Monday, July 17, 2006

From the Great Commission to the Great Invitation

The other day at Border's I was flipping through the latest issues of Christianity Today (how analog!) when I ran across this interview. Andy Crouch interviewed the Rt. Rev. Dr. David Zac Niringiye, Suffragan Bishop of the Diocese of Kampala in the Church of Uganda. This part in particular was intriguing to me. Bishop Niringiye says:

We need to begin to read the Bible differently. Americans have been preoccupied with the end of the Gospel of Matthew, the Great Commission: "Go and make." I call them go-and-make missionaries. These are the go-and-fix-it people. The go-and-make people are those who act like it's all in our power, and all we have to do is "finish the task." They love that passage! But when read from the center of power, that passage simply reinforces the illusion that it's about us, that we are in charge.

I would like to suggest a new favorite passage, the Great Invitation. It's what we find if we read from the beginning of the Gospels rather than the end. Jesus says, "Come, follow me. I will make you fishers of men." Not "Go and make," but "I will make you." It's all about Jesus. And do you know the last words of Jesus to Peter, in John 21? "Follow me." The last words of Simon Peter's encounter are the same as the first words.

Can we begin to read those passages that trouble us, that don't reinforce our cultural centeredness? Let's go back to Matthew 25 and read it in the church in America, over and over. Who are Jesus' brothers? The weak, the hungry, the immigrant workers, the economic outcasts. Let's read the passage of this woman who pours ointment over Jesus. Let's ask, who is mostly in the company of Jesus? Not bishops and pastors! The bishops and pastors are the ones who suggest he's a lunatic! Who enjoys his company? The ordinary folk, so ordinary that their characterization is simply this: "sinners." Can we begin to point to those passages?

Yet this ability to read different passages, to read the Bible differently, won't happen until people are displaced from their comfort zones. I thank the Lord for deep friendships he has given to me beyond my comfort zone, beyond my culture, beyond my language. Until that happens, we will all be tribal, all of us.

Bishop Niringiye's words resonate with me. They speak directly, I believe, to the reticence that many Episcopalians, have about evangelism. The idea of "making" someone into a Christian seems out of character to our stories of faith. Many of us were made, but by God not by people. Many of us responded to an invitation to follow. I am impressed by the Bishops call to evangelicals (and the rest of us) to encounter scripture outside of our comfort zones, and to seek relationships that are beyond our usual cultural boundaries.

This will be an especial challenge for Christians who differ on issues of sexuality and full inclusion of GLBT folk into the life of the church. We have to be prepared to hear each other with the assumption of mutual integrity, mutual faithfulness and humble obedience to Our One Lord, Jesus Christ.

The cheif lesson of the interview for is how we ground our evangelism. Our evangelism must be grounded in sharing a gift that we have been given, new life in Jesus Christ.
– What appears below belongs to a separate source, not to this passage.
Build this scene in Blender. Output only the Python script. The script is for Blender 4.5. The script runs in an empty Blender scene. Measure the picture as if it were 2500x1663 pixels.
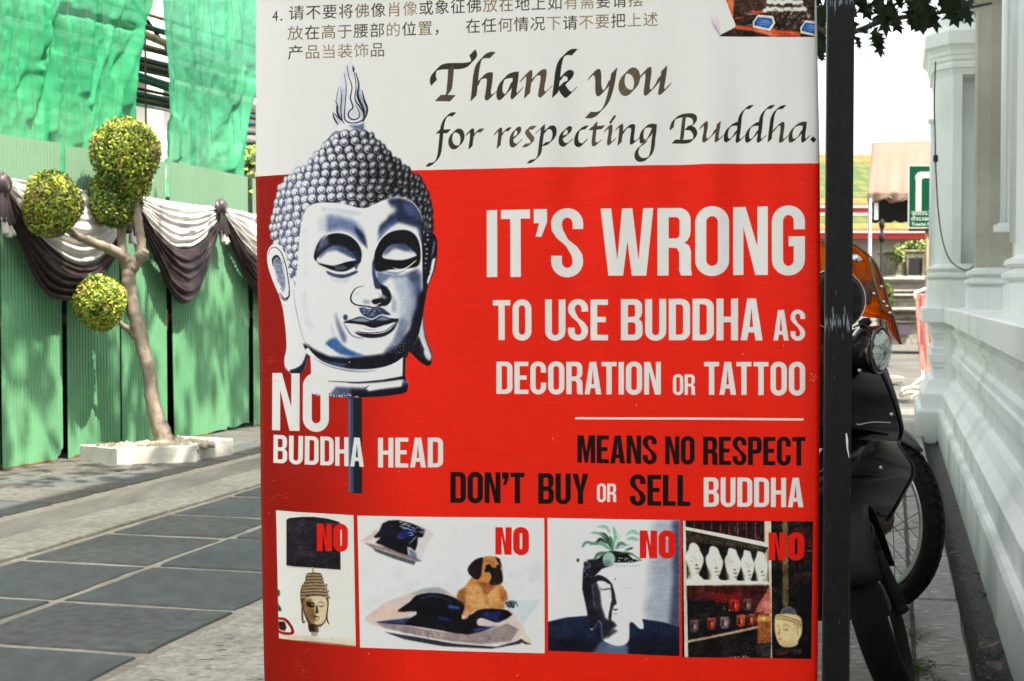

Rather than striving to make a person into an Episcopalian, or into something that they are not, our job is to cogently and clearly present the Gospel both in our words and our actions. Probably mostly in our actions. We are sharing the invitation that Jesus gave to the disciples, "follow me." We echo Andrew's words to Peter, "Come and see."

Niringiye's words are significant in a part of Africa where the Gospel was introduced alongside colonialism. In letting go of the need to link the Gospel with the power structures of society, he shows us a way of thinking about our situation as the Episcopal Church where we no longer represent the core of social, political and economic power. American evangelicalism, still bound up in "Go-and-make" kind of evangelism has been striving to be at the centers of American power for generations and now they have succeeded. Niringiye's testimony frames a reality that we are only, as Episcopalians, coming to terms with. Being at the center of the power in a culture may hamper both the spread of the Gospel and imperil one's soul.